To Truly Understand Jon Gruden's Mind Would Be To Go Mad

When you see Nate Peterman fall into a pond.
When you see Nate Peterman fall into a pond.
Photo: Robert Reiners (Getty Images)

Nathan Peterman, America’s Quarterback and Oakland’s either second or third, is growing on Jon Gruden. Not like Kuato in Total Recall, although that is nice to think about—to be clear, Gruden is Kuato in this scenario; just slap a visor and a critical sunburn on this little guy and it’s easy to see—but in the way that Nathan Peterman was always going to grow on Gruden. That Gruden likes his backup quarterback and very much wants to talk about it wouldn’t be news if it wasn’t just barely August, but it is, and that means we get to talk about it all we want!

Nothing about Gruden’s deliriously oafish and overstated second stint as Raiders coach has been all that surprising, but him proudly and counterintuitively falling in love with an underqualified backup quarterback is perhaps least surprising at all. There is a moment in this, our second Why Your Team Sucks podcast, when Drew and I begin to speculate about why this is happening, and was so obviously going to happen. We pull back, though. That way lies only madness, and we still had to get to the Jaguars.

We were lucky, if that’s the word, that this tranche of the Why Your Team Sucks bottoms is so lushly and fragrantly unpleasant. In a week, we’ll be talking about garden variety mediocre teams, or bad teams trying to become good. For now, though, we have teams whose only real redeeming attributes are that they are not the Arizona Cardinals—the Bucs and their repellent and untouchable franchise quarterback; the smugly, proudly deluded Giants; the aforementioned Raiders and Jags; a Lions team that has only gotten the “unpleasant to be around” part of its Belichick-adjacent cultural reboot correct. These teams, whether they’re yours or not, really do suck. It made our job easier. It made it feel almost righteous.

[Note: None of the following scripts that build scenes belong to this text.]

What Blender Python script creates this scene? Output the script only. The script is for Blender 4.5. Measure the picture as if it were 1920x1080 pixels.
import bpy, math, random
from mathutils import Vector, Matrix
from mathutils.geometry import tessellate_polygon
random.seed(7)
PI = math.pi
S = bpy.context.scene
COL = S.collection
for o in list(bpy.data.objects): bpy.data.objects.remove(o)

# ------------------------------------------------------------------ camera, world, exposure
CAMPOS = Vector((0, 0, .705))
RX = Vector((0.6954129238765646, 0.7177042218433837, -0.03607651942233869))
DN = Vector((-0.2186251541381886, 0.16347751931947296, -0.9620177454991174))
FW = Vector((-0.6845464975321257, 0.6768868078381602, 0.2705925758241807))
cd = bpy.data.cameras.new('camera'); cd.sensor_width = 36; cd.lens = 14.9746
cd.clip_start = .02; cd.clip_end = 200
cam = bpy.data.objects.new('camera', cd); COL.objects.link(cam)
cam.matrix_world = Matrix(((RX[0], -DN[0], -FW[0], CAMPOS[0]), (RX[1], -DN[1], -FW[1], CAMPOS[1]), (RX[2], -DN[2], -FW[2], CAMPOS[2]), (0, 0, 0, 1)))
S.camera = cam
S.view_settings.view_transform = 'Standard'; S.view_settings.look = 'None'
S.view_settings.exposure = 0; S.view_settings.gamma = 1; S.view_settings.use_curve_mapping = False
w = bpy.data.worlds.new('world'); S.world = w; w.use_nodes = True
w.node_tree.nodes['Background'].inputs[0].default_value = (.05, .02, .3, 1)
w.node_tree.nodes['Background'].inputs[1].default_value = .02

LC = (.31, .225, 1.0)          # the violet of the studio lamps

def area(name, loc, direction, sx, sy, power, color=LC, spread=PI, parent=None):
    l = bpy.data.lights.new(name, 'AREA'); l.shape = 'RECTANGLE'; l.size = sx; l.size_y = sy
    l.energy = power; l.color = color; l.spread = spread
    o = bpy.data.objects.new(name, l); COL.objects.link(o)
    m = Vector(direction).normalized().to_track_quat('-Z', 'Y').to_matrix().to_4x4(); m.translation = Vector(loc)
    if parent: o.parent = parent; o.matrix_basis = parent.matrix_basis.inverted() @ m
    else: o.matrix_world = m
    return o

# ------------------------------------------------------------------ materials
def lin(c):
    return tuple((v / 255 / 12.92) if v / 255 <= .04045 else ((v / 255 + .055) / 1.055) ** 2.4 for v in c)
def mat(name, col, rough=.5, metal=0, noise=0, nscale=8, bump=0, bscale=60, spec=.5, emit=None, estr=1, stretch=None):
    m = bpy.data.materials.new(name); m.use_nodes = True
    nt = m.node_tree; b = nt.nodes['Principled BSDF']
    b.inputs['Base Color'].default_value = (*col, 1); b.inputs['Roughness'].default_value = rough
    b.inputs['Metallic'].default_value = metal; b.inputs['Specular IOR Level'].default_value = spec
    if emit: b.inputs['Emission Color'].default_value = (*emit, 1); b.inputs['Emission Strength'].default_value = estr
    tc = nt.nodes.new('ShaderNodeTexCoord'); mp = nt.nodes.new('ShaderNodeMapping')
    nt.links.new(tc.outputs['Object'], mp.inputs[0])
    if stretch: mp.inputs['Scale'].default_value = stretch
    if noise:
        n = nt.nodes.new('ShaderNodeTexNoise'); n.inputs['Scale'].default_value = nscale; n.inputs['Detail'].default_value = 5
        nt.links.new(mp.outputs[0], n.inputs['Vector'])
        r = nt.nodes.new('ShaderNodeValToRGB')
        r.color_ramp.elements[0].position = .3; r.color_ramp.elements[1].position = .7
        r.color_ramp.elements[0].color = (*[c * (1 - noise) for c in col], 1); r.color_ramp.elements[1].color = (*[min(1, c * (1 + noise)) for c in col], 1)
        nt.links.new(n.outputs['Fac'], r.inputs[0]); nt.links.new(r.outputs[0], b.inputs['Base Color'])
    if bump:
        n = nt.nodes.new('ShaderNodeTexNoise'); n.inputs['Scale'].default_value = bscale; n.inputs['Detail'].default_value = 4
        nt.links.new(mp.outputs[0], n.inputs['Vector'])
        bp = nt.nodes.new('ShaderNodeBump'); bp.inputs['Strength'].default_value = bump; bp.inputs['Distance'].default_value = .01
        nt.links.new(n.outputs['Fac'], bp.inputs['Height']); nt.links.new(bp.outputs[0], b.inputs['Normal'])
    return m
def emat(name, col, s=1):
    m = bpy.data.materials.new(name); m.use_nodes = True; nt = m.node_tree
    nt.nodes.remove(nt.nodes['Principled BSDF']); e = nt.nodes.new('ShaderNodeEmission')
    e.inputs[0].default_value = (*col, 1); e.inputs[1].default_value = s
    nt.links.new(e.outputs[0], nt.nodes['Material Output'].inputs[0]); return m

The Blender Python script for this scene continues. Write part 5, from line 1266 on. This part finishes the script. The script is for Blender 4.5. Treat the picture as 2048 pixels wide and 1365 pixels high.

The Funbag, of course, is the enemy of the righteous, and it is our sworn duty to fight whatever dangerous ideas escape its confines. Its unholy and profoundly unclean contents this week include questions about which film classics cannot and will never be rebooted—I wound up digressing on my longstanding wish for a contemporary reimagining of the 1988 James Caan/Mandy Patinkin non-classic Alien Nation—how many important acronyms Donald Trump knows, and Hillary Clinton dunking a basketball. Nothing flashy, just a solid dunk. Something to think about!